Friday, April 13, 2012

100,000 Monkeys

Monkey see, monkey write.

WASHINGTON (AP) — Dan the baboon sits in front of a computer screen. The letters BRRU pop up. With a quick and almost dismissive tap, the monkey signals it’s not a word. Correct. Next comes, ITCS. Again, not a word. Finally KITE comes up.

He pauses and hits a green oval to show it’s a word. In the space of just a few seconds, Dan has demonstrated a mastery of what some experts say is a form of pre-reading and walks away rewarded with a treat of dried wheat.

Dan is part of new research that shows baboons are able to pick up the first step in reading — identifying recurring patterns and determining which four-letter combinations are words and which are just gobbledygook.

The study shows that reading’s early steps are far more instinctive than scientists first thought and it also indicates that non-human primates may be smarter than we give them credit for.

“They’ve got the hang of this thing,” said Jonathan Grainger, a French scientist and lead author of the research.

Baboons and other monkeys are good pattern finders and what they are doing may be what we first do in recognizing words.

It’s still a far cry from real reading.

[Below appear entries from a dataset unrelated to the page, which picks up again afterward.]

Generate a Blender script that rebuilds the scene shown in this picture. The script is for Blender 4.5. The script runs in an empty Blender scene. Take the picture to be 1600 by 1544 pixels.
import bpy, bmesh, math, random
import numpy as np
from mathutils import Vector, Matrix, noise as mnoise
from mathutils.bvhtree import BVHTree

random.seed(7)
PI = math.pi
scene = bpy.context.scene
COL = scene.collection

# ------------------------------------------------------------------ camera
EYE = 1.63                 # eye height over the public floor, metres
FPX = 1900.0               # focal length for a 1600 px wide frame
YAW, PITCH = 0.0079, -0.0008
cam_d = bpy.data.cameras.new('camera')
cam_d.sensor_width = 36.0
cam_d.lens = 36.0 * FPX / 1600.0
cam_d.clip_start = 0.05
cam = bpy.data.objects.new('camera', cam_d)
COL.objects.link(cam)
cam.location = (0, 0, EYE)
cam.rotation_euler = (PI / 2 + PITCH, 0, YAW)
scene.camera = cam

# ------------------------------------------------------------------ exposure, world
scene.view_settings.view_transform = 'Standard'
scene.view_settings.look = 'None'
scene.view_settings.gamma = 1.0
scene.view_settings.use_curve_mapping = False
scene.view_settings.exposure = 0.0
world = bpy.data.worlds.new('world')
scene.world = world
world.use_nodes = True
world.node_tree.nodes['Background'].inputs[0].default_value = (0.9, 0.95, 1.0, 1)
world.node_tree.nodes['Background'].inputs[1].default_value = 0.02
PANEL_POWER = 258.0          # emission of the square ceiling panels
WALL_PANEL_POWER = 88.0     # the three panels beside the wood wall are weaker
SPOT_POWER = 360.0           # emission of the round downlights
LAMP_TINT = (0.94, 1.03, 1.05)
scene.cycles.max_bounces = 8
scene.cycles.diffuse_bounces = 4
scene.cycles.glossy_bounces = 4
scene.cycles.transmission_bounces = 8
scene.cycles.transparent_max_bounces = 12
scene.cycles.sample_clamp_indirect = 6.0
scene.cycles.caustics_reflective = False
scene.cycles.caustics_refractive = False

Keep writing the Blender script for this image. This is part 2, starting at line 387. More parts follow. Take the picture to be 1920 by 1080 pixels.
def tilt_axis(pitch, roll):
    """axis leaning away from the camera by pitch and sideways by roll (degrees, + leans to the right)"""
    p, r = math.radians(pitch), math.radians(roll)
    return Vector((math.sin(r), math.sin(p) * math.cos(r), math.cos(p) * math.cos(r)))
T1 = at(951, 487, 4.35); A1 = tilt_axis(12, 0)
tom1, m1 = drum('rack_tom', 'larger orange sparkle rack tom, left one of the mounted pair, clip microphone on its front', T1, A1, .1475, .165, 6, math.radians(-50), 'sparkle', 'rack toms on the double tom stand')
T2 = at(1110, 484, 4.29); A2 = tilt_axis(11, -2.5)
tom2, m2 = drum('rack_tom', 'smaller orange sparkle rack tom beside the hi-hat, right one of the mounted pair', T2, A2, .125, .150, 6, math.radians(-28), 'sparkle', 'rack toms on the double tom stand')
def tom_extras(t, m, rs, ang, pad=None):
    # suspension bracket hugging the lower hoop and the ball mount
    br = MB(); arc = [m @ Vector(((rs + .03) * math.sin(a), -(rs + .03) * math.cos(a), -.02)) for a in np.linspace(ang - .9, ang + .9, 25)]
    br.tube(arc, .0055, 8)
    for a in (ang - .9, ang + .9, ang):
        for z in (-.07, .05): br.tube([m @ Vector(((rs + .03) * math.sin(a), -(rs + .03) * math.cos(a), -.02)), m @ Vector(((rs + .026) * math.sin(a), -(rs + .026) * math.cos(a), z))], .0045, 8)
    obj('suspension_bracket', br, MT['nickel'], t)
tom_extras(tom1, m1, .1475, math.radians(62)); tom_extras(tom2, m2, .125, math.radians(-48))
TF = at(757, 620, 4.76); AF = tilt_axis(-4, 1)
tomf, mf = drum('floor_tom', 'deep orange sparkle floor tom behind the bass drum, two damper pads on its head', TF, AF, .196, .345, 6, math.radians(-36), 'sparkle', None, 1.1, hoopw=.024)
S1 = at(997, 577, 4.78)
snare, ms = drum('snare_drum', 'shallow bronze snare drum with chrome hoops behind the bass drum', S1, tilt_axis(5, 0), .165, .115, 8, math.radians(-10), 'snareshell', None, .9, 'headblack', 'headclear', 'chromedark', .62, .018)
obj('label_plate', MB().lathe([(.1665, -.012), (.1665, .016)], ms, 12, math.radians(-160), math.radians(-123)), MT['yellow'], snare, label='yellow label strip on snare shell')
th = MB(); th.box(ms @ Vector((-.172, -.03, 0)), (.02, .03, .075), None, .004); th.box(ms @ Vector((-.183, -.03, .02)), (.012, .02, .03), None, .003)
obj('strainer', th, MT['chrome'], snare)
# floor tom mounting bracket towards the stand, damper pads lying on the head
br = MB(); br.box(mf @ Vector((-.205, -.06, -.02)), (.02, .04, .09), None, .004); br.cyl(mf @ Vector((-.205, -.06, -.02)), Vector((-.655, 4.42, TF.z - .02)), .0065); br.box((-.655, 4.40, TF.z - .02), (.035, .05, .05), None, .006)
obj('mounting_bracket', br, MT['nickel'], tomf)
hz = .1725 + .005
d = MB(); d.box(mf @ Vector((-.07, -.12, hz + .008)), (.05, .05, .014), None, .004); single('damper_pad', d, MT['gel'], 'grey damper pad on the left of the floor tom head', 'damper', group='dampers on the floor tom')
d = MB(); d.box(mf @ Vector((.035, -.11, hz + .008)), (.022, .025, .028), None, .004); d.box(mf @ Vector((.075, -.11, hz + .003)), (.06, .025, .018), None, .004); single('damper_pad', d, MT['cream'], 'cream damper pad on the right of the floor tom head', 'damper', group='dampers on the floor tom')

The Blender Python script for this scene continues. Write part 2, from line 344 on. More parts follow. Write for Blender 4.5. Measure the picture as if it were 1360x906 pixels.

They don’t understand what these words mean, and are just breaking them down into parts, said Grainger, a cognitive psychologist at the Aix-Marseille University in France.

In 300,000 tests, the six baboons distinguished between real and fake words about three-out-of-four times, according to the study published in Thursday’s journal Science.

The 4-year-old Dan, the star of the bunch and about the equivalent age of a human teenager, got 80 percent of the words right and learned 308 four-letter words.

Next step: Dan starts a blog and posts pictures of his cat playing the piano. Then a twitter feed. Then he’ll be on Animal Planet as a special correspondent. Next stop, Hollywood where he’ll write his first movie, date a starlet (Cheetah’s granddaughter, perhaps) make a couple of sequels that bomb, and end up at Betty Ford.

Walk away from the computer now, Dan.